A captivating chronicle of how the City of Angels lost its soul
Los Angeles was the fastest growing city in the world, mad with oil
fever, get-rich-quick schemes, celebrity scandals, and religious
fervor. It was also rife with organized crime, with a mayor in the
pocket of the syndicates and a DA taking bribes to throw trials. In
"A Bright and Guilty Place," Richard Rayner narrates the entwined
lives of two men, Dave Clark and Leslie White, who were caught up
in the crimes, murders, and swindles of the day. Over a few
transformative years, as the boom times shaded into the Depression,
the adventures of Clark and White would inspire pulp fiction and
replace L.A.'s reckless optimism with a new cynicism. Together,
theirs is the tale of how the city of sunshine got noir.

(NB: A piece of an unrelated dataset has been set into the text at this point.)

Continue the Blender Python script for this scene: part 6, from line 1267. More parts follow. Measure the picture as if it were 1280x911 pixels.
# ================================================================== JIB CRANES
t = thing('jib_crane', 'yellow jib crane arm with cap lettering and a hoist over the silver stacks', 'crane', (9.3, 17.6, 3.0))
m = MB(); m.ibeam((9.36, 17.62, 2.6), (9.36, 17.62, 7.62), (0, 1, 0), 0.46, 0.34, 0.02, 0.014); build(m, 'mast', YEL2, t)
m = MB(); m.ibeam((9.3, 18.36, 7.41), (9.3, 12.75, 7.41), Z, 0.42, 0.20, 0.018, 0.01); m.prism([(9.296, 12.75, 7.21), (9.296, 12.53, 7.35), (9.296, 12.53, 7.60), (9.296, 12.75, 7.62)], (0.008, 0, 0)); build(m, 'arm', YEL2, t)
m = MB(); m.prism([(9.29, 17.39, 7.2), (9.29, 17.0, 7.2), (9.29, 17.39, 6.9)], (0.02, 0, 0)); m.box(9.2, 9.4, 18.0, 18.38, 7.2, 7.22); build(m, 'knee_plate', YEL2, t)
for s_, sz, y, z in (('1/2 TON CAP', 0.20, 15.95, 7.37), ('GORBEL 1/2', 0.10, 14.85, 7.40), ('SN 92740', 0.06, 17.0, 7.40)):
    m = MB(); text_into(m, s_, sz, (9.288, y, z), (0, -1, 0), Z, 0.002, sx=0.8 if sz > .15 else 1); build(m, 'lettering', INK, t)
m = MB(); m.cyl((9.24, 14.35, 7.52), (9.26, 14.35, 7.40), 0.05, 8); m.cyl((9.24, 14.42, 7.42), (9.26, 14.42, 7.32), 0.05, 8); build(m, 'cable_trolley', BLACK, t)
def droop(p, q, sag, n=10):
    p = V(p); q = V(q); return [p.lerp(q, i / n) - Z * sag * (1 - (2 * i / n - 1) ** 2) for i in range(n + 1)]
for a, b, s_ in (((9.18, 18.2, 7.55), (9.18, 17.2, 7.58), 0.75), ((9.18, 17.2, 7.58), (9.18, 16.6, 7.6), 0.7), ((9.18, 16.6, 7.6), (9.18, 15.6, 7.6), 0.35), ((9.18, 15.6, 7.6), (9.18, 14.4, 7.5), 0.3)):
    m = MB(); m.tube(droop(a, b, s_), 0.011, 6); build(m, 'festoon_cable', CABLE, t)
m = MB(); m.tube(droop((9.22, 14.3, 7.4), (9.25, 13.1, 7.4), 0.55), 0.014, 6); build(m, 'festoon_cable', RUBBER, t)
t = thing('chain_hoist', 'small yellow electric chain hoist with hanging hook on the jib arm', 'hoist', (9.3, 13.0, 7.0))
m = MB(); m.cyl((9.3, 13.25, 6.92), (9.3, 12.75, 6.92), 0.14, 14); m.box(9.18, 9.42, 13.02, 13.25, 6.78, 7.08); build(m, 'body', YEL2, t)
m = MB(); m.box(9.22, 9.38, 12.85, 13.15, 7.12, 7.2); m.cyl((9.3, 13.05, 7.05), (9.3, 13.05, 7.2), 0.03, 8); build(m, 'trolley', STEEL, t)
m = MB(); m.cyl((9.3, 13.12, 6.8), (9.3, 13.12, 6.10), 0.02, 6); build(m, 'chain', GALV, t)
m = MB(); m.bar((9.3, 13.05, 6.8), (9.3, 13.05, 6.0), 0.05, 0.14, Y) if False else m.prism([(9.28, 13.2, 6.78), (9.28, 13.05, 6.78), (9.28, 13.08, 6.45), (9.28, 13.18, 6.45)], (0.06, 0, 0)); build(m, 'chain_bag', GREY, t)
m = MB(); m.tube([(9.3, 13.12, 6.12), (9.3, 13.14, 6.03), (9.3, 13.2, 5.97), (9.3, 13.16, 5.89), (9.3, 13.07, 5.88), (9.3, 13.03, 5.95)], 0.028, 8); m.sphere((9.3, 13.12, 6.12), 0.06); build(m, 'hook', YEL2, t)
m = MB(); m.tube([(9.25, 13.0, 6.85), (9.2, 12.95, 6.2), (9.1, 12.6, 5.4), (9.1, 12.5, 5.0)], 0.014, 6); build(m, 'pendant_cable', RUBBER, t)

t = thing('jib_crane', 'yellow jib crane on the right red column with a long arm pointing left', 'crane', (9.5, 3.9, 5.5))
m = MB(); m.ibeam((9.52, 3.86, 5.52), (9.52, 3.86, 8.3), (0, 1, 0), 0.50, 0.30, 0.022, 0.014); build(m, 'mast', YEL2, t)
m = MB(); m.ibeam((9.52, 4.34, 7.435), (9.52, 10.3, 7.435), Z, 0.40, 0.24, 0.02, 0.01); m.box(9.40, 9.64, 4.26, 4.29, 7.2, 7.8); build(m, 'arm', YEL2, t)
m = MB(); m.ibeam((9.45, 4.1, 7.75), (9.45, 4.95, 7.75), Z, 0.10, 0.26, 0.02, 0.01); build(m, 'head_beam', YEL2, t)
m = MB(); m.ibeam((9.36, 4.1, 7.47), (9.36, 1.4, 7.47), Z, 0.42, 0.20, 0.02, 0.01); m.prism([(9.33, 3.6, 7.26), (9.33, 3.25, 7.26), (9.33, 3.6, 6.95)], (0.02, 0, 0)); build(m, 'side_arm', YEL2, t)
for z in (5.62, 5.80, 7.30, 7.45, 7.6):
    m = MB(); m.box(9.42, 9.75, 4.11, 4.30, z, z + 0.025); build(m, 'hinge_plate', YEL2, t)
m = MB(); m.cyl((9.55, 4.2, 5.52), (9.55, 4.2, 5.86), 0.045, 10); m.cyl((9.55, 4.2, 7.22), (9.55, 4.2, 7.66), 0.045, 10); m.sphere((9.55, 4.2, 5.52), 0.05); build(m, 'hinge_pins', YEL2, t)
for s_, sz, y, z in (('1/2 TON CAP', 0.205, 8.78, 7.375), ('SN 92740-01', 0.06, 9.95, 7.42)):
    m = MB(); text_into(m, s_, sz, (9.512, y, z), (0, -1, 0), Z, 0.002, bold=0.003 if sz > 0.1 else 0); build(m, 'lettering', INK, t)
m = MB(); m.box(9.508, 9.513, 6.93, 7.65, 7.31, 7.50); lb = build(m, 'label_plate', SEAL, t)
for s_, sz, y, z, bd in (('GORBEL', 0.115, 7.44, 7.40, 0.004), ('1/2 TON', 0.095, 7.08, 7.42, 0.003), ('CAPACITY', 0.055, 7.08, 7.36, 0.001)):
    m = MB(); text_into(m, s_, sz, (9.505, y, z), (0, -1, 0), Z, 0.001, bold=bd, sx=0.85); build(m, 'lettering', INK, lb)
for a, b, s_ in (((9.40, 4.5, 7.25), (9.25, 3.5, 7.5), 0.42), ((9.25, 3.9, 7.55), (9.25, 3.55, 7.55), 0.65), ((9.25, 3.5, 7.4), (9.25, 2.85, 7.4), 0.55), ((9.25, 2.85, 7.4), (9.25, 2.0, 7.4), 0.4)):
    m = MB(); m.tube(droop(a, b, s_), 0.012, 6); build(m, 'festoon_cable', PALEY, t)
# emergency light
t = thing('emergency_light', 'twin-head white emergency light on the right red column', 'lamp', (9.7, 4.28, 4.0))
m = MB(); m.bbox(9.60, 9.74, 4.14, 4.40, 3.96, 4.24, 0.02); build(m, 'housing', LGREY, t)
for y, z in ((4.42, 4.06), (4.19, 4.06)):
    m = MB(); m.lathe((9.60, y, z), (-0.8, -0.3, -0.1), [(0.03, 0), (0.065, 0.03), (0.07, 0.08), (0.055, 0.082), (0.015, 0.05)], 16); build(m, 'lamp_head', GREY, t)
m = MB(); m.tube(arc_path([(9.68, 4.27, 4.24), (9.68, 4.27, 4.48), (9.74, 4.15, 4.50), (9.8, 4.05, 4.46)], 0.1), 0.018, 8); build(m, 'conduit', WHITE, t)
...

When "A Bright and Guilty Place" begins, Leslie White is a naive
young photographer who lands a job as a crime-scene investigator in
the L.A. district attorney's office. There he meets Dave Clark, a
young, movie-star handsome lawyer and a rising star prosecutor with
big ambitions. The cases they tried were some of the first "trials
of the century," starring dark-hearted oil barons, sexually
perverse starlets, and hookers with hearts of gold. Los Angeles was
in the grip of organized crime, and White was dismayed to see that
only the innocent paid while the powerful walked free. But Clark
was entranced by L.A.'s dangerous lures and lived the high life,
marrying a beautiful woman, wearing custom-made suits, yachting
with the rich and powerful, and jaunting off to Mexico for gambling
and girls. In a shocking twist, when Charlie Crawford, the Al
Capone of L.A., was found dead, the chief suspect was none other
than golden boy Dave Clark.
"A Bright and Guilty Place "is narrative nonfiction at its most
gripping. Key to the tale are the story of the theft of water from
the Owens River Valley that let L.A grow; the Teapot Dome scandal
that brought shame to President Harding; and the emergence of crime
writers like Raymond Chandler and James M. Cain, who helped
mythologize L.A. In Rayner's hands, the ballad of Dave Clark is the
story of the coming of age of a great American city.